Starbucks - Acquisition Of Teavana Is A Great Deal

| About: Starbucks Corporation (SBUX)

Shares of Teavana Holdings (TEA) rose more than 52% in Wednesday's trading session. The specialty retailer of loose-leaf teas and related merchandise was acquired by Starbucks (SBUX). Shares of Starbucks lost 2.9% during the regular trading session, but recovered a bit in after-hours trading.

The Deal

Starbucks announced on Wednesday that it will acquire Teavana, a leading premium retail tea brand with global sourcing capabilities. Starbucks will pay $15.50 per share for Teavana, for approximately $620 million in an all cash transaction. Roughly 70% of shareholders in Teavana have already approved the deal through written consent.

Teavana currently operates 300 company owned stores in the US and Canada, with 19 franchised stores predominantly in Mexico.

CEO and founder Howard Schultz commented on the deal, "We will do something very similar over time with Teavana as we will do for tea what we did for coffee. The two brands will co-exist and Starbucks will develop a line of "super premium" Teavana branded products for retail sale. There's no incremental expense other than building new stores and new tea bars."

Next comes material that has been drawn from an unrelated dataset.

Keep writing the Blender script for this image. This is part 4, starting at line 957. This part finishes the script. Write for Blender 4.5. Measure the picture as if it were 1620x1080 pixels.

For its full year of 2011, Teavana generated $168.1 million in annual sales, on which the company net earned $17.8 million. The $620 million deal values the firm at 3.7 times 2011s annual revenues and 35 times annual earnings.

The company guides for full year revenues of $222 million to $231 million for its fiscal 2012. Net income is guided to come in between $20.8 and $21.8 million. The valuation comes down to 2.7 times 2012s annual revenues and 29 times annual earnings. Teavana generates more than half of its revenues in loose leaf teas, with the remainder of sales being generated in merchandise and beverages.

Starbucks expects that the deal will be to accretive in the first year following the acquisition by roughly $0.01 per share. The company expects that the deal will be closed before the end of the year, as the company does not expect regulatory hurdles.


Starbucks ended its fiscal year of 2012 with $2.0 billion in cash, equivalents and short term investments. The company operates with roughly $550 million in debt, for a net cash position approaching $1.5 billion. Financing of the Teavana deal should therefore be possible within the firm's existing cash balances.

Starbucks generated $13.3 billion in annual revenues for its fiscal 2012. The company net earned $1.4 billion, or $1.79 per diluted share. Trading around $49 per share, the market values the firm at $36.5 billion. This values operating assets of the firm at $35 billion, which values Starbucks at 2.6 times annual revenues and 25-26 times annual earnings.

Starbucks currently pays a quarterly dividend of $0.21 per share, for an annual dividend yield of 1.7%.

Investment Thesis

Year to date, shares of Starbucks have risen some 6%. Shares steadily rose from $45 in January to a peak at $62 in April. Weaker earnings and concerns about lower economic growth, and consequently discretionary spending, send shares to low forties in the summer. Shares are currently exchanging hands at $49 per share.

Over the past years, shares have risen from lows of $10 at the end of 2008 and the beginning of 2009 to highs of $60 earlier this year. Between 2009 and 2012, Starbucks expanded its annual revenues from $9.8 billion to $13.3 billion. Net profits grew even faster from $391 million for its fiscal 2009 to $1.38 billion in 2012.

The deal with Teavana is an excellent addition for Starbucks. While the acquisition adds a merely 1.7% in annual revenues, it has the potential to expand its revenues rapidly. Tea is the second most consumed beverage in the world. The $40 billion global market is growing at roughly 10% per annum, according to Starbuck's presentation. The payback period of just 18 months for an average Teavana store is very short and allows a quick role out of the brand without significant capital expenditures.

The deal multiples are fair given the strong growth of Teavana and the strong balance sheet. The valuation, including the acquisition premium, is comparable to Starbucks' own valuation both on revenue and earnings multiples.

Starbucks can increase the opportunities for cross selling, and boost tea beverage sales in Teavana's stores. Starbucks aims to open over 1,000 Teavana stores in the coming five years.

I remain on the sidelines, while I applaud the acquisition. The long term strategic rationale of the deal makes sense. Yet the short term impact will be limited and I see few short term triggers for further gains.

Disclosure: I have no positions in any stocks mentioned, and no plans to initiate any positions within the next 72 hours. I wrote this article myself, and it expresses my own opinions. I am not receiving compensation for it (other than from Seeking Alpha). I have no business relationship with any company whose stock is mentioned in this article.